I actually have to make some effort to write this blog in international English as my natural tendency is to express myself in the vivid Australian vernacular. If I were writing this blog solely for an Australian working class audience, for instance, I would be able to convey very accurately my impression of Leftists by saying that they are people who are always "bunging on an act", who are not "fair dinkum" and who are always "big-noting" themselves -- but I doubt very much that such terms would be universally understood in the way intended. All three terms are, by the way, expressions of extreme contempt among Australian working class people.

Because my background made it possible, I did for a couple of years not so long ago own and run a large boarding house in one of Brisbane's poorest suburbs (Ipswich). My tenants were almost exclusively long-term unemployed and, yes, I did accept black tenants. The law was of absolutely no use in managing such people. The previous owner of the place was an "outsider" and had experienced financial disaster as a result.

Because I understood the type of people I had as tenants, however, I WAS able to manage them and made good money out of the business. And I would not have been able to eject "campers", single-handedly clear a room full of interlopers or physically throw out druggies if I had not always known the right psychological buttons to push. I always did such tasks with impunity even though I am not physically imposing and even though I was often dealing with hardened criminals.

My psychology was practical as well as theoretical -- largely because it was founded on an intimate understanding of the people I was dealing with. If anybody thinks they know the Australian underclass better than I do, I would like to see them do the sort of thing I did without getting their head punched in.

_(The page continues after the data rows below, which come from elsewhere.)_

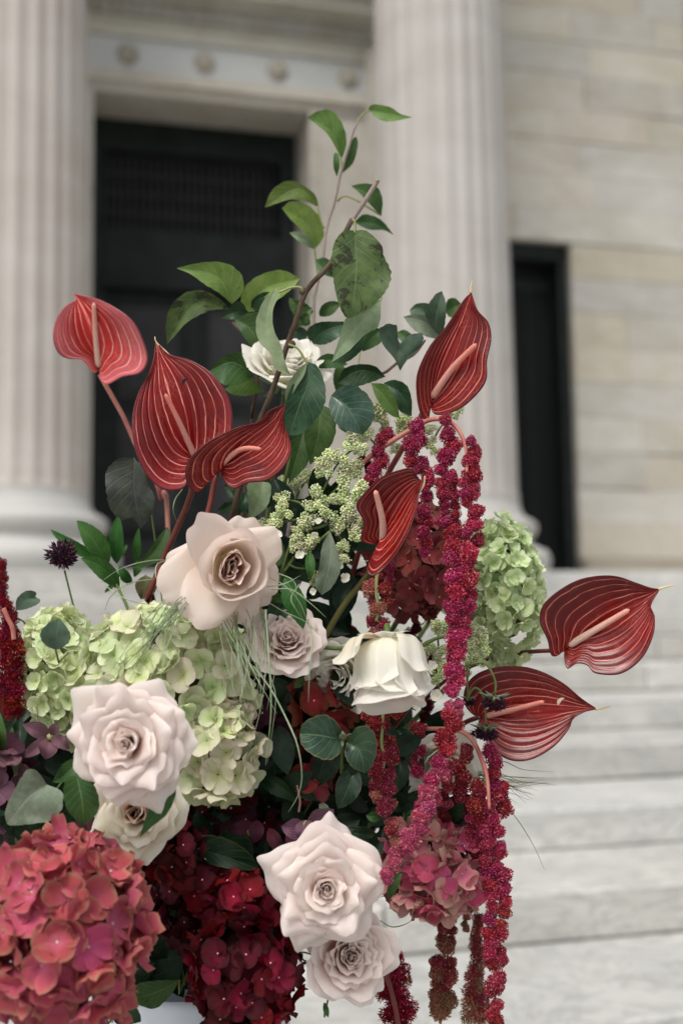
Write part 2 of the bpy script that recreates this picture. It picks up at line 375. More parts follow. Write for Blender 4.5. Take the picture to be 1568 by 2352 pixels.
for a in (.28, .88, 1.495, 2.10, 2.70):
    m_ = MB(); n = 40; th = np.linspace(0, 2 * math.pi, n, endpoint=False)
    prof = [(.0, .05), (.02, .055), (.028, .03), (.05, .045), (.066, .03), (.07, .008), (.085, .03), (.092, 0)]
    G = np.zeros((n, len(prof), 3))
    for i, t_ in enumerate(th):
        for j, (r_, h_) in enumerate(prof):
            rr = r_ * (1 + (.12 * math.cos(8 * t_) if 2 < j < 6 else 0)); G[i, j] = W(a + rr * math.cos(t_), 9.484 - h_ * .55, 5.70 + rr * math.sin(t_))
    m_.grid(G, closeu=True); m_.obj('rosette', M_ros, sur)

# tall bronze door behind the surround
dr = thing('bronze_door', W(1.5, 10.0, PZ), 'tall black bronze double door with dark grille above, in the wide doorway', 'door')
part('door_frame', dr, M_door, (.612, .74, 9.95, 10.1, PZ, 5.36), (2.22, 2.36, 9.95, 10.1, PZ, 5.36), (.74, 2.22, 9.95, 10.1, 5.1, 5.36), (.74, 2.22, 9.93, 10.1, 3.98, 4.42), (.74, 2.22, 9.9, 10.1, 3.92, 3.98))
part('door_backing', dr, M_dark, (.74, 2.22, 10.08, 10.1, 4.42, 5.1))
a = .78
while a < 2.2:
    m_ = MB(); bx(m_, a, a + .018, 10.02, 10.04, 4.42, 5.1)
    m_.obj('grille_bar', M_doorp, dr, False); a += .062
for z in (4.58, 4.75, 4.92): part('grille_rail', dr, M_doorp, (.74, 2.22, 10.041, 10.055, z, z + .02))
for a0, a1 in ((.742, 1.475), (1.485, 2.218)):
    leafm = part('door_leaf', dr, M_door, (a0, a1, 10.0, 10.08, PZ, 3.918))
    for z0, z1 in ((3.02, 3.78), (1.95, 2.86), (1.56, 1.84)):
        q = MB(); a_, b_ = a0 + .13, a1 - .13
        for e, d in ((0, .012), (.06, .03)):
            bx(q, a_ + e, b_ - e, 10.0 - d, 9.999 if e == 0 else 9.9879, z0 + e, z1 - e)
        o = q.obj('door_panel', M_doorp, leafm, False)
# narrow doorway
nd = thing('narrow_doorway', W(4.45, 9.7, PZ), 'narrow black doorway in the block wall right of the fluted column', 'door')
part('door_frame', nd, M_door, (4.152, 4.23, 9.68, 9.95, PZ, 4.47), (4.66, 4.746, 9.68, 9.95, PZ, 4.47), (4.23, 4.66, 9.68, 9.95, 4.33, 4.47))
part('door_leaf', nd, M_dark, (4.23, 4.66, 9.9, 9.95, PZ, 4.33))
part('door_rail', nd, M_door, (4.23, 4.66, 9.88, 9.899, 4.1, 4.2), (4.42, 4.46, 9.88, 9.899, PZ, 4.1))

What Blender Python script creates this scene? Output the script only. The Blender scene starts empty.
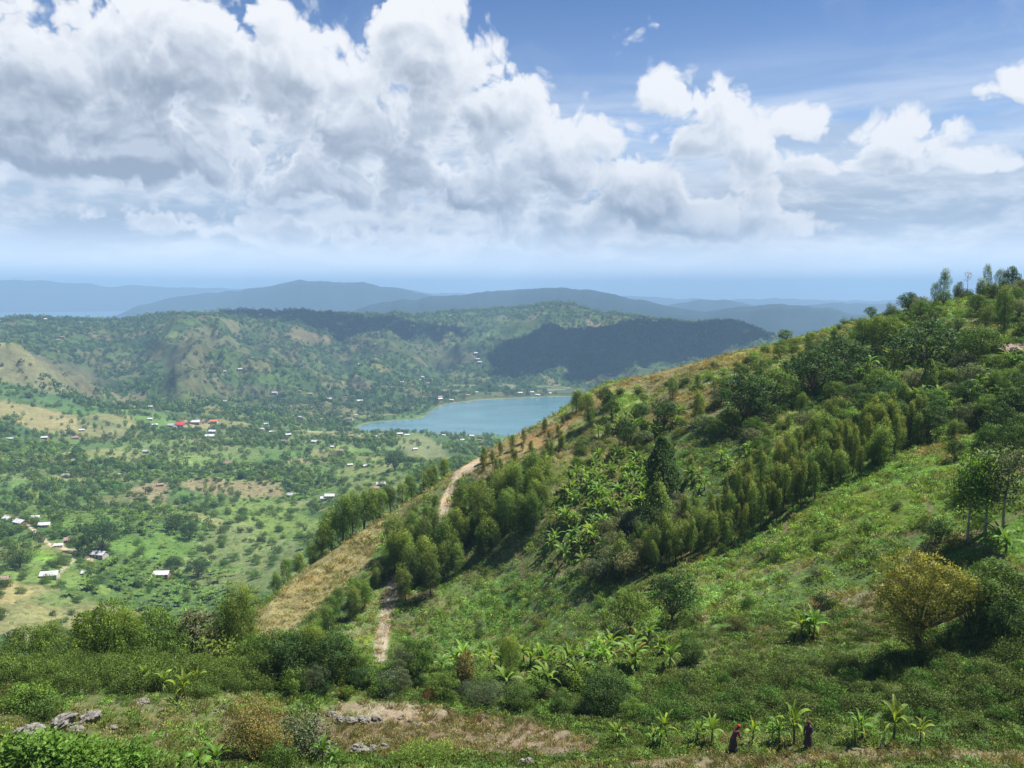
import bpy, bmesh, math, random
import numpy as np
from mathutils import Vector, Matrix, Euler
from mathutils.bvhtree import BVHTree

random.seed(7); rng = np.random.default_rng(7)
scene = bpy.context.scene
R = math.radians

# ------------------------------------------------------------------ camera
CZ = 235.0                      # eye height above the crater lake (lake surface is z = 0)
PITCH = R(6.54); FPX = 803.0
cam_d = bpy.data.cameras.new("camera"); cam = bpy.data.objects.new("camera", cam_d)
scene.collection.objects.link(cam)
cam.location = (0, 0, CZ); cam.rotation_euler = (math.pi/2 - PITCH, 0, 0)
cam_d.sensor_width = 36.0; cam_d.lens = 36.0*FPX/1024.0
cam_d.clip_start = 0.3; cam_d.clip_end = 90000.0
scene.camera = cam
scene.render.resolution_x = 1024; scene.render.resolution_y = 768

# ------------------------------------------------------------------ light, exposure
SUN_DIR = Vector((0.42, 0.16, 0.893)).normalized()     # towards the sun
SUN_EL = math.asin(SUN_DIR.z); SUN_AZ = math.atan2(SUN_DIR.x, SUN_DIR.y)
sun_d = bpy.data.lights.new("sun", 'SUN'); sun = bpy.data.objects.new("sun", sun_d)
scene.collection.objects.link(sun)
sun_d.energy = 4.8; sun_d.angle = R(0.53); sun_d.color = (1.0, 0.955, 0.88)
sun.rotation_euler = SUN_DIR.to_track_quat('Z', 'Y').to_euler()
sun.location = (0, 0, 900)
scene.view_settings.view_transform = 'Standard'; scene.view_settings.look = 'None'
scene.view_settings.gamma = 1.0; scene.view_settings.use_curve_mapping = False
scene.view_settings.exposure = 1.02
scene.cycles.max_bounces = 8; scene.cycles.diffuse_bounces = 4; scene.cycles.glossy_bounces = 2
scene.cycles.transmission_bounces = 3; scene.cycles.transparent_max_bounces = 8; scene.cycles.volume_bounces = 0
scene.cycles.caustics_reflective = False; scene.cycles.caustics_refractive = False
scene.cycles.use_denoising = True

def pix_dir(px, py):
    """unit world direction through a point of the picture"""
    x = (px-512)/FPX; y = -(py-384)/FPX
    c, s = math.cos(PITCH), math.sin(PITCH)
    v = Vector((x, c + y*s, -s + y*c))
    return v.normalized()
def pix_az_tan(px, py):
    v = pix_dir(px, py); h = math.hypot(v.x, v.y)
    return math.atan2(v.x, v.y), v.z/h
def project(x, y, z):
    """world -> picture (arrays)"""
    c, s = math.cos(PITCH), math.sin(PITCH)
    zz = z-CZ
    f = y*c - zz*s
    u = y*s + zz*c
    f = np.where(np.abs(f) < 1e-6, 1e-6, f)
    return 512+FPX*x/f, 384-FPX*u/f, f

# ------------------------------------------------------------------ node helper
class NT:
    def __init__(s, tree): s.t = tree; s.n = tree.nodes; s.l = tree.links
    def node(s, ty, **kw):
        n = s.n.new(ty)
        for k, v in kw.items(): setattr(n, k, v)
        return n
    def put(s, sock, v):
        if v is None: return
        if isinstance(v, bpy.types.NodeSocket): s.l.new(v, sock)
        elif isinstance(v, (tuple, list)) and sock.type == 'RGBA' and len(v) == 3: sock.default_value = (*v, 1)
        else: sock.default_value = v
    def m(s, op, a, b=None, c=None, clamp=False):
        n = s.node('ShaderNodeMath', operation=op, use_clamp=clamp)
        s.put(n.inputs[0], a); s.put(n.inputs[1], b); s.put(n.inputs[2], c)
        return n.outputs[0]
    def v(s, op, a, b=None, c=None):
        n = s.node('ShaderNodeVectorMath', operation=op)
        s.put(n.inputs[0], a); s.put(n.inputs[1], b)
        if c is not None: s.put(n.inputs[2 if op == 'MULTIPLY_ADD' else 3], c)
        return n.outputs['Value'] if op in ('LENGTH', 'DOT_PRODUCT', 'DISTANCE') else n.outputs[0]
    def mix(s, f, a, b, blend='MIX'):
        n = s.node('ShaderNodeMix', data_type='RGBA', blend_type=blend)
        s.put(n.inputs[0], f); s.put(n.inputs[6], a); s.put(n.inputs[7], b)
        return n.outputs[2]
    def noise(s, vec, scale, detail=5, rough=.55, dist=0., lac=2.0, dim='3D'):
        n = s.node('ShaderNodeTexNoise', noise_dimensions=dim)
        s.put(n.inputs['Vector'], vec); s.put(n.inputs['Scale'], scale); s.put(n.inputs['Detail'], detail)
        s.put(n.inputs['Roughness'], rough); s.put(n.inputs['Distortion'], dist); s.put(n.inputs['Lacunarity'], lac)
        return n.outputs['Fac']
    def smooth(s, x, lo, hi):
        n = s.node('ShaderNodeMapRange', interpolation_type='SMOOTHSTEP')
        s.put(n.inputs['Value'], x); s.put(n.inputs['From Min'], lo); s.put(n.inputs['From Max'], hi)
        return n.outputs['Result']
    def lin(s, x, lo, hi, a=0., b=1.):
        n = s.node('ShaderNodeMapRange')
        s.put(n.inputs['Value'], x); s.put(n.inputs['From Min'], lo); s.put(n.inputs['From Max'], hi)
        s.put(n.inputs['To Min'], a); s.put(n.inputs['To Max'], b)
        return n.outputs['Result']
    def comb(s, x, y, z):
        n = s.node('ShaderNodeCombineXYZ'); s.put(n.inputs[0], x); s.put(n.inputs[1], y); s.put(n.inputs[2], z); return n.outputs[0]
    def sep(s, v):
        n = s.node('ShaderNodeSeparateXYZ'); s.put(n.inputs[0], v); return n.outputs

# ------------------------------------------------------------------ world: sky with clouds, laid out by compass direction
world = bpy.data.worlds.new("World"); scene.world = world; world.use_nodes = True
W = NT(world.node_tree); W.n.clear()
SKY_STR = 0.1
def build_sky():
    out = W.node('ShaderNodeOutputWorld'); bg = W.node('ShaderNodeBackground')
    bg.inputs['Strength'].default_value = SKY_STR
    W.l.new(bg.outputs[0], out.inputs[0])
    sky = W.node('ShaderNodeTexSky', sky_type='NISHITA', sun_disc=False)
    sky.sun_elevation = SUN_EL; sky.sun_rotation = SUN_AZ; sky.altitude = 1800; sky.air_density = 1.0; sky.dust_density = 0.6; sky.ozone_density = 2.0
    tc = W.node('ShaderNodeTexCoord')
    x, y, z = W.sep(tc.outputs['Generated'])
    az = W.m('ARCTAN2', x, y); el = W.m('ARCSINE', z)
    U = W.m('MULTIPLY', az, 10.0); V = W.m('MULTIPLY', el, 10.0)       # about 1 unit = 80 px
    P0 = W.comb(U, V, 0.0)
    # warp the outlines
    wn = W.node('ShaderNodeTexNoise'); W.put(wn.inputs['Vector'], P0); wn.inputs['Scale'].default_value = 1.1; wn.inputs['Detail'].default_value = 4
    warp = W.v('SCALE', W.v('SUBTRACT', wn.outputs['Color'], (.5, .5, .5)), None); warp.node.inputs[3].default_value = 0.5
    P = W.v('ADD', P0, W.v('MULTIPLY', warp, (1, .8, 0)))
    BL = SKY_BLOBS
    def group(name, fine):
        g = bpy.data.node_groups.new(name, 'ShaderNodeTree')
        g.interface.new_socket('P', in_out='INPUT', socket_type='NodeSocketVector')
        g.interface.new_socket('D', in_out='OUTPUT', socket_type='NodeSocketFloat')
        G = NT(g); gi = G.node('NodeGroupInput'); go = G.node('NodeGroupOutput')
        p = gi.outputs[0]; acc = None
        for (bx, by, hw, hh, wt, tilt) in BL:
            a, t = pix_az_tan(bx, by); e = math.atan(t)
            t_ = R(tilt); kx = 10*hw/FPX; ky = 10*hh/FPX; c_, s_ = math.cos(t_), math.sin(t_)
            d = G.v('SUBTRACT', p, (a*10, e*10, 0))
            q = G.comb(G.v('DOT_PRODUCT', d, (c_/kx, s_/kx, 0)), (lambda qy: G.m('MAXIMUM', qy, G.m('MULTIPLY', qy, -1.45)))(G.v('DOT_PRODUCT', d, (-s_/ky, c_/ky, 0))), 0.0)
            b = G.m('MULTIPLY', G.m('SUBTRACT', 1.0, G.v('LENGTH', q)), wt)
            acc = b if acc is None else G.m('SMOOTH_MAX', acc, b, 0.22)
        acc = G.m('MAXIMUM', G.m('ADD', G.m('MULTIPLY', acc, 1.25), .11), -1.2)
        n1 = G.noise(p, 1.15, 7 if fine else 2, .54)
        nn = G.m('MULTIPLY', G.m('SUBTRACT', n1, .5), 1.9)
        if fine:
            vo = G.node('ShaderNodeTexVoronoi', feature='F1', voronoi_dimensions='2D'); vo.inputs['Scale'].default_value = 2.0
            vo.inputs['Detail'].default_value = 3.0; vo.inputs['Roughness'].default_value = .52; vo.inputs['Lacunarity'].default_value = 2.1
            pq = G.v('ADD', p, G.comb(G.m('MULTIPLY', n1, .45), G.m('MULTIPLY', n1, -.45), 0.0)); G.put(vo.inputs['Vector'], pq)
            nn = G.m('ADD', nn, G.m('MULTIPLY', G.m('SUBTRACT', .22, G.m('POWER', vo.outputs['Distance'], 2.0)), .58))
        G.put(go.inputs[0], G.m('ADD', acc, nn))
        return g
    GF = group('cloud_fine', True); GC = group('cloud_coarse', False)
    def dens(pp, g):
        n = W.node('ShaderNodeGroup'); n.node_tree = g; W.put(n.inputs[0], pp); return n.outputs[0]
    d0 = dens(P, GF)
    lx, ly = 0.25, 0.97
    occ = W.m('MULTIPLY', W.m('MAXIMUM', d0, 0.0), .22)
    for st, wt in ((.45, .75), (1.25, 1.0)):
        occ = W.m('ADD', occ, W.m('MULTIPLY', W.m('MAXIMUM', dens(W.v('ADD', P, (lx*st, ly*st, 0)), GC), 0.0), wt))
    relief = W.m('SUBTRACT', dens(W.v('ADD', P, (.05, .16, 0)), GF), d0)     # billows: darker where the cloud thickens towards the light
    alpha = W.smooth(d0, -.04, .42)
    shade = W.m('SUBTRACT', 1.0, W.m('POWER', 2.718, W.m('MULTIPLY', occ, -0.78)))
    core = W.m('MULTIPLY', shade, W.smooth(d0, .0, .8))
    lit = W.m('SUBTRACT', W.m('SUBTRACT', 1.0, core), W.m('MULTIPLY', W.lin(relief, -.6, .6, -1, 1), .30))
    ramp = W.node('ShaderNodeValToRGB'); W.put(ramp.inputs[0], lit)
    cr = ramp.color_ramp; cr.elements[0].position = .0; cr.elements[0].color = (.32, .36, .44, 1)
    cr.elements[1].position = 1.0; cr.elements[1].color = (.93, .93, .95, 1)
    for ps, c in ((.2, (.42, .46, .54)), (.45, (.57, .61, .69)), (.72, (.76, .79, .84))):
        e_ = cr.elements.new(ps); e_.color = (*c, 1)
    cloudc = W.v('SCALE', ramp.outputs[0], None); cloudc.node.inputs[3].default_value = CLOUD_GAIN/SKY_STR
    # base sky: a little deeper above, whiter towards the horizon
    base = W.mix(1.0, sky.outputs[0], (SKY_TINT), 'MULTIPLY')
    hz = W.smooth(el, 0.40, -0.02)
    base = W.mix(W.m('MULTIPLY', hz, .62), base, tuple(c/SKY_STR for c in (.34, .44, .58)))
    # low stratus veil above the horizon and thin high streaks
    Ps = W.comb(W.m('MULTIPLY', az, 4.0), W.m('MULTIPLY', W.m('POWER', W.m('MAXIMUM', el, 0.0), .6), 26.0), 3.1)
    st = W.noise(Ps, 1.0, 7, .6, .4)
    veil = W.m('MULTIPLY', W.smooth(st, .30, .58), W.m('MULTIPLY', W.smooth(el, .004, .03), W.smooth(el, .30, .12)))
    Pl = W.comb(W.m('MULTIPLY', az, 3.0), W.m('MULTIPLY', el, 30.0), 9.0)
    stl = W.noise(Pl, 1.3, 6, .6, .3)
    veilc = W.mix(W.smooth(stl, .35, .68), tuple(c*CLOUD_GAIN/SKY_STR for c in (.46, .54, .66)), tuple(c*CLOUD_GAIN/SKY_STR for c in (.95, .97, 1.0)))
    base = W.mix(W.m('MULTIPLY', veil, .85), base, veilc)
    Pc = W.v('ADD', W.comb(W.m('ADD', W.m('MULTIPLY', U, .55), W.m('MULTIPLY', V, -.4)), W.m('MULTIPLY', V, .9), 5.0), warp)
    ci = W.noise(Pc, .9, 8, .62, .6)
    cirr = W.m('MULTIPLY', W.smooth(ci, .48, .82), W.smooth(el, .05, .2))
    base = W.mix(W.m('MULTIPLY', cirr, .42), base, tuple(c*CLOUD_GAIN/SKY_STR for c in (.55, .63, .75)))
    # a soft grey-white bank behind and below the cumulus
    soft = None
    for (bx, by, hw, hh, wt) in ((900, 205, 330, 62, 1.5), (560, 238, 420, 46, 2.0), (120, 215, 330, 52, 2.0), (300, 150, 260, 80, 1.4), (1250, 190, 300, 80, 1.5), (-250, 160, 260, 120, 1.8)):
        a_, t_ = pix_az_tan(bx, by); d_ = W.v('MULTIPLY', W.v('SUBTRACT', P, (a_*10, math.atan(t_)*10, 0)), (FPX/hw/10, FPX/hh/10, 0))
        b_ = W.m('MULTIPLY', W.m('SUBTRACT', 1.0, W.v('LENGTH', d_)), wt); soft = b_ if soft is None else W.m('SMOOTH_MAX', soft, b_, .4)
    Pq = W.comb(W.m('MULTIPLY', U, .5), W.m('MULTIPLY', V, 1.5), 7.0)
    sn = W.noise(Pq, 1.2, 6, .6, .3)
    sa = W.smooth(W.m('ADD', soft, W.m('MULTIPLY', W.m('SUBTRACT', sn, .5), 3.0)), -.35, 1.1)
    sn2 = W.noise(W.v('ADD', Pq, (.05, -.22, 0)), 1.2, 6, .6, .3)
    sl = W.smooth(W.m('SUBTRACT', sn, sn2), -.12, .14)
    softc = W.mix(sl, tuple(c*CLOUD_GAIN/SKY_STR for c in (.40, .47, .58)), tuple(c*CLOUD_GAIN/SKY_STR for c in (.86, .88, .92)))
    base = W.mix(W.m('MULTIPLY', sa, .88), base, softc)
    col = W.mix(alpha, base, cloudc)
    # air light over the lowest degrees of cloud
    low = W.smooth(el, .085, .01)
    col = W.mix(W.m('MULTIPLY', low, .72), col, tuple(c/SKY_STR for c in (.95, .97, 1.0)))
    W.put(bg.inputs['Color'], col)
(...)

So what were my tenants like? Foolish. Few if any, for instance, were keen shoppers. Almost all would buy a lot of their food and other requirements from nearby service stations and "convenience" stores even though prices there were up to 50% higher than at the supermarket only a short walk further down the road. If that does not tell you that a lot of poverty is self-inflicted, I do not know what would.

And dishonesty and criminality were rife among them. They were always stealing from one-another. Anybody who had anything of value in his room was very unwise to walk out of his room without locking the door behind him. They WERE often unwise of course so there was an awful lot of "lost" money and property among them. If that does not tell you that poverty is closely associated with moral breakdown, I do not know what would.

And despite the fact that all of them lived entirely from welfare payment to welfare payment, all of them could afford to drink (alcohol) and smoke. On "payday", there was a regular parade of cardboard boxes of "Fruity Lexia" (a cheap but pleasant Australian white wine) into the premises. If that does not tell you that they were not really poor I do not know what would.

Maybe I will say later how I think the welfare system should be reformed in the light of what "the poor" really are like.